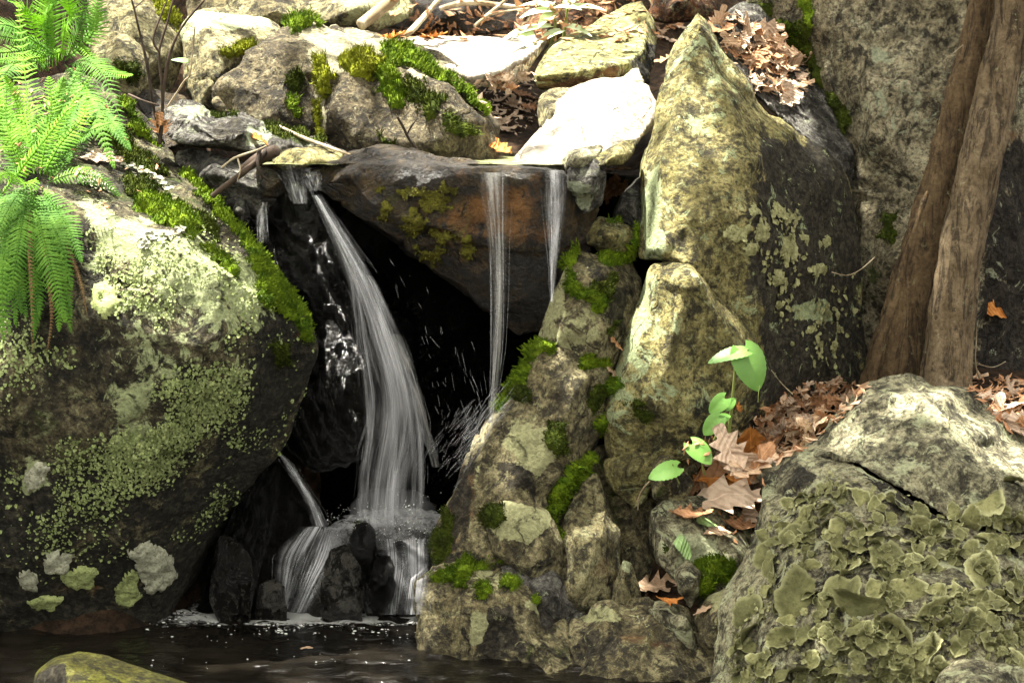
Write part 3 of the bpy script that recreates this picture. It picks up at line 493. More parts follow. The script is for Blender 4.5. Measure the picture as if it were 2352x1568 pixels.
leafrock = K('rock', 'blocky pale grey rock in the lower middle with dead oak leaves lying across its top', [(1492,1250,-16),(1492,1175,-14),(1520,1145,-12),(1560,1140,-10),(1640,1150,-6),(1720,1180,-4),(1730,1260,-12),(1690,1360,-24),(1650,1440,-30),(1600,1400,-28),(1540,1340,-24),(1505,1300,-20)],
 inner=[(1540,1240,-24),(1600,1360,-32)], lines=[[(1510,1200,-20),(1560,1200,-20),(1640,1260,-22),(1690,1280,-22)]], mat='pale', vox=.007, thick=.25, fac=.013, paint=[('dark',[(1510,1280),(1560,1270),(1590,1380),(1530,1330)],.2,20),('rust',[(1600,1180),(1730,1200),(1700,1290),(1640,1260)],.15,20),('pale',[(1560,1230),(1660,1230),(1640,1290),(1560,1300)],.2,20),('dark',[(1650,1200),(1730,1220),(1700,1280),(1650,1260)],.2,20)])
patch(leafrock, 'moss', [(1590,1290),(1640,1275),(1690,1285),(1670,1330),(1630,1360),(1595,1350),(1615,1320)], 'moss', .014)
patch(leafrock, 'moss', [(1530,1255),(1570,1245),(1575,1262),(1540,1272)], 'mossd', .008)
K('stone', 'pale lichen-topped stone under the bright moss tuft beside the leafy boulder', [(1555,1310,-34),(1580,1290,-33),(1610,1310,-33),(1610,1370,-35),(1585,1400,-36),(1560,1360,-36)], inner=[(1590,1345,-40)], lines=[[(1562,1318,-37),(1585,1305,-37),(1604,1322,-37)]], mat='pale', vox=.004, low=.004, fac=.009, soft=1, thick=.08)
K('stone', 'weathered stone deep in the gap beside the leafy boulder with a pale green top', [(1590,1420,-36),(1630,1370,-34),(1690,1340,-34),(1700,1420,-38),(1650,1500,-44),(1610,1480,-42)], inner=[(1650,1420,-44)], mat='brown', vox=.006, thick=.12, paint=[('pale',[(1610,1360),(1690,1350),(1660,1400)],.35,15)])

# near right boulders
up = K('boulder', 'pale green-grey boulder with a lumpy top, upper half of the split boulder at lower right', [(1760,1060,-34),(1830,1025,-34),(1870,1000,-32),(1905,955,-30),(1960,905,-28),(1995,880,-28),(2055,870,-28),(2085,856,-26),(2120,868,-26),(2140,890,-28),(2180,885,-28),(2235,895,-28),(2280,945,-28),(2350,1000,-28),(2460,1060,-28),(2560,1150,-28),(2560,1300,-50),(2360,1240,-64),(2230,1205,-66),(2150,1178,-66),(2060,1115,-62),(1960,1062,-56),(1860,1050,-48)],
 inner=[(2000,960,-44),(2120,960,-48),(2200,1060,-60),(2350,1120,-62),(1930,1010,-46),(2080,1050,-56)], mat='pale', vox=.008, thick=.3, low=.018, fac=.016, fine=.006, paint=[('dark',[(1930,960),(1990,950),(1980,1010),(1940,1000)],.14,20),('mossy',[(2200,1040),(2400,1020),(2400,1200),(2250,1180)],.16,60),('dark',[(2000,1000),(2100,970),(2140,1040),(2040,1050)],.08,30)])
lb = K('boulder', 'big foreground boulder at lower right crusted all over with curled leafy lichen', [(1740,1110,-44),(1755,1068,-42),(1830,1032,-42),(1900,1040,-46),(1965,1062,-56),(2060,1118,-62),(2150,1182,-66),(2230,1212,-66),(2360,1245,-64),(2560,1310,-55),(2600,1750,-90),(1640,1750,-84),(1622,1620,-70),(1640,1540,-62),(1632,1480,-58),(1650,1400,-54),(1690,1300,-50),(1722,1200,-47)],
 inner=[(1760,1200,-58),(1900,1140,-62),(2000,1250,-78),(1850,1350,-78),(2200,1350,-92),(2000,1500,-100),(1760,1480,-80),(2300,1550,-108),(1720,1620,-84)], mat='pale', vox=.009, thick=.3, low=.016, fac=.013, fine=.006, paint=[('dark',[(1800,1080),(1850,1070),(1890,1090),(1850,1120),(1800,1140)],.2,15),('dark',[(1800,1160),(1950,1150),(2560,1250),(2560,1700),(1700,1700),(1740,1400)],.15,50),('dark',[(1960,1060),(2060,1110),(2160,1190),(2150,1220),(2040,1150)],.4,12)])  # broad dark zone paints shade into the gaps between lichens
fr = K('boulder', 'pale out-of-focus rock peeking in at the bottom right corner', [(2130,1600,-112),(2160,1545,-110),(2200,1522,-108),(2270,1516,-108),(2340,1524,-108),(2450,1545,-108),(2450,1720,-112),(2120,1720,-112)], inner=[(2250,1580,-122)], mat='pale', thick=.2)
fl = K('boulder', 'smooth yellow-green mossy rock peeking in at the bottom left corner', [(62,1600,-92),(78,1545,-92),(120,1510,-90),(180,1491,-88),(245,1500,-88),(330,1530,-90),(440,1568,-94),(560,1640,-98),(560,1760,-100),(60,1760,-96)], inner=[(300,1600,-110)], lines=[[(90,1548,-98),(150,1520,-100),(172,1560,-108),(170,1640,-110)]], mat='mosscap', low=.006, fac=.004, fine=.002, thick=.25, soft=5, paint=[('dark',[(80,1545),(150,1520),(160,1600),(70,1600)],.45,12)])

# the cliff behind the tree, and the gully between it and the spire
cl = K('cliff', 'broad grey-tan rock wall rising behind the double-trunked tree', [(1690,-160,75),(2560,-160,75),(2560,1000,56),(2250,1000,52),(1950,1000,48),(1940,700,52),(1950,450,54),(1930,300,58),(1890,240,62),(1850,130,68),(1720,40,74)],
 inner=[(1900,60,60),(2000,300,44),(2100,100,50),(2050,600,38),(2200,500,42),(2350,200,58),(2400,700,52),(2280,850,46)], lines=[[(1960,-150,58),(1980,100,52),(1965,320,50)],[(2260,-150,56),(2260,300,48),(2240,800,44)]], mat='cliff', vox=.011, thick=.25, low=.02, fac=.016, fine=.006, shrink=1,
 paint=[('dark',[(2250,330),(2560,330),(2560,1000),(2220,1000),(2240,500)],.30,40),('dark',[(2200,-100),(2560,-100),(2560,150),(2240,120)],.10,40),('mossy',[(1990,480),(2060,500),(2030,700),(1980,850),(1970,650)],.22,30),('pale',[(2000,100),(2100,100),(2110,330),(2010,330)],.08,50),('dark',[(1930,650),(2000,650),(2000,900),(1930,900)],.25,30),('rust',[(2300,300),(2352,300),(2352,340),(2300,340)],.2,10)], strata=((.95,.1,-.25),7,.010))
for poly, mt in [([(1760,60),(1800,40),(1850,45),(1870,110),(1900,200),(1950,260),(1945,300),(1900,260),(1860,160),(1790,110)],'mossd'),([(1770,50),(1850,60),(1860,120),(1800,110)],'moss'),([(1900,210),(1935,235),(1950,290),(1925,290)],'mossd'),([(1830,-20),(1860,-20),(1875,60),(1850,70)],'moss'),([(2020,490),(2060,490),(2050,560),(2025,555)],'mossd'),([(1720,10),(1770,5),(1765,60),(1730,70)],'mossd')]: patch(cl, 'moss', poly, mt, .014)
gul = K('slate', 'dark blue-grey slate wedged in the gully behind the spire, leaves heaped on its upper part', [(1640,60,52),(1700,10,66),(1790,30,76),(1860,120,74),(1910,220,66),(1960,330,56),(1960,440,46),(1920,400,40),(1860,330,40),(1780,260,42),(1700,180,46)], inner=[(1780,160,58),(1870,290,48)], mat='grey', thick=.15, shrink=1, strata=((.3,.3,.9),24,.004))

# rocks along the upper stream
mid = K('boulder', 'large moss-tufted boulder at top centre, sunlit on top and split by one bright cleft',
 [(488,240,42),(510,190,44),(560,140,50),(600,95,55),(640,62,62),(672,42,70),(700,38,74),(780,46,84),(850,66,90),(920,92,92),(1000,136,84),(1080,188,70),(1120,245,60),(1148,292,52),(1140,345,46),(1120,400,42),(1000,410,38),(850,400,38),(740,395,38),(640,370,40),(560,290,40)],
 inner=[(900,110,70),(620,220,36),(850,320,32),(1000,330,32),(1100,330,40)], lines=[[(676,60,62),(700,110,50),(720,160,44),(736,230,42),(738,310,38)],[(760,250,33),(800,170,40),(860,140,46),(940,160,46),(1020,210,42),(1080,280,40)],[(690,70,60),(660,160,40),(640,260,33)]], mat='midb', vox=.0075, thick=.2, fac=.020, fine=.006,
 paint=[('pale',[(690,50),(900,90),(1040,180),(960,180),(850,130),(740,160),(700,100)],.34,30),('pale',[(725,160),(750,160),(745,320),(728,300)],.4,8),('dark',[(500,200),(640,80),(700,150),(690,310),(560,270)],.05,50),('mossy',[(640,120),(720,120),(720,320),(620,280)],.12,40),('rust',[(760,270),(1130,300),(1130,380),(760,380)],.05,40)])  # top painted paler for sun, front-left face darker for shade
for poly, mt in [([(650,45),(700,36),(730,50),(720,62),(690,68),(680,90),(668,72)],'moss'),([(780,130),(850,115),(870,150),(850,185),(800,170),(775,150)],'mossy'),([(870,110),(930,108),(985,140),(1030,190),(1020,215),(960,200),(900,160),(880,140)],'moss'),
  ([(935,180),(980,195),(985,240),(950,250),(930,215)],'mossd'),([(1000,165),(1050,190),(1085,225),(1115,255),(1112,285),(1075,290),(1040,265),(1015,225)],'moss'),([(885,220),(930,210),(930,245),(900,245)],'moss'),([(715,130),(745,130),(770,170),(750,215),(725,200)],'mossy'),([(865,318),(920,315),(930,335),(870,335)],'mossd'),
  ([(830,205),(870,200),(860,170),(885,175),(895,210),(850,225)],'moss'),([(660,170),(690,160),(690,210),(665,215)],'mossd'),([(650,230),(685,225),(680,260),(655,265)],'moss'),([(1020,250),(1060,290),(1080,300),(1050,310),(1015,280)],'mossd'),([(850,150),(900,150),(935,200),(930,215),(880,190)],'moss'),([(720,240),(735,240),(738,300),(725,310)],'mossy'),([(960,210),(1010,220),(1020,260),(985,265)],'mossd')]: patch(mid, 'moss', poly, mt, .018, 4, .013)
K('boulder', 'pale angular boulder at top left with a bright sunlit top and dark lower corner', [(410,70,90),(425,32,96),(465,22,100),(530,20,104),(595,42,104),(645,62,100),(640,110,90),(600,160,84),(560,210,78),(500,260,74),(450,260,74),(425,190,78),(420,120,82)], inner=[(480,110,74),(560,110,78),(480,200,70)], lines=[[(430,75,82),(480,62,82),(560,62,88),(620,75,92)]], mat='tan', thick=.2, paint=[('pale',[(410,20),(600,30),(640,70),(480,70),(420,90)],.3,15),('dark',[(490,170),(560,140),(560,220),(490,260)],.3,15),('dark',[(470,210),(560,200),(500,270),(450,260)],.2,15)])  # top edge painted paler for the sun on it
patch(ROCKS[list(ROCKS)[-1]]['o'], 'moss', [(500,115),(540,108),(580,92),(582,112),(545,128),(505,125)], 'mossy', .014)
b1 = K('boulder', 'tan sloping boulder at the far top left with bright moss down its right edge', [(200,-20,95),(280,-60,100),(360,-30,100),(400,30,96),(425,90,92),(430,125,90),(410,180,84),(380,240,80),(300,220,80),(230,120,84)], inner=[(310,60,78),(370,130,76)], mat='tan', thick=.2)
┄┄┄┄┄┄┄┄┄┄
> _DIRECTIONS_
List all lines where "part" occurs.

> _RIGHT ANSWER_
Write part 3 of the bpy script that recreates this picture. It picks up at line 493. More parts follow. The script is for Blender 4.5. Measure the picture as if it were 2352x1568 pixels.
gul = K('slate', 'dark blue-grey slate wedged in the gully behind the spire, leaves heaped on its upper part', [(1640,60,52),(1700,10,66),(1790,30,76),(1860,120,74),(1910,220,66),(1960,330,56),(1960,440,46),(1920,400,40),(1860,330,40),(1780,260,42),(1700,180,46)], inner=[(1780,160,58),(1870,290,48)], mat='grey', thick=.15, shrink=1, strata=((.3,.3,.9),24,.004))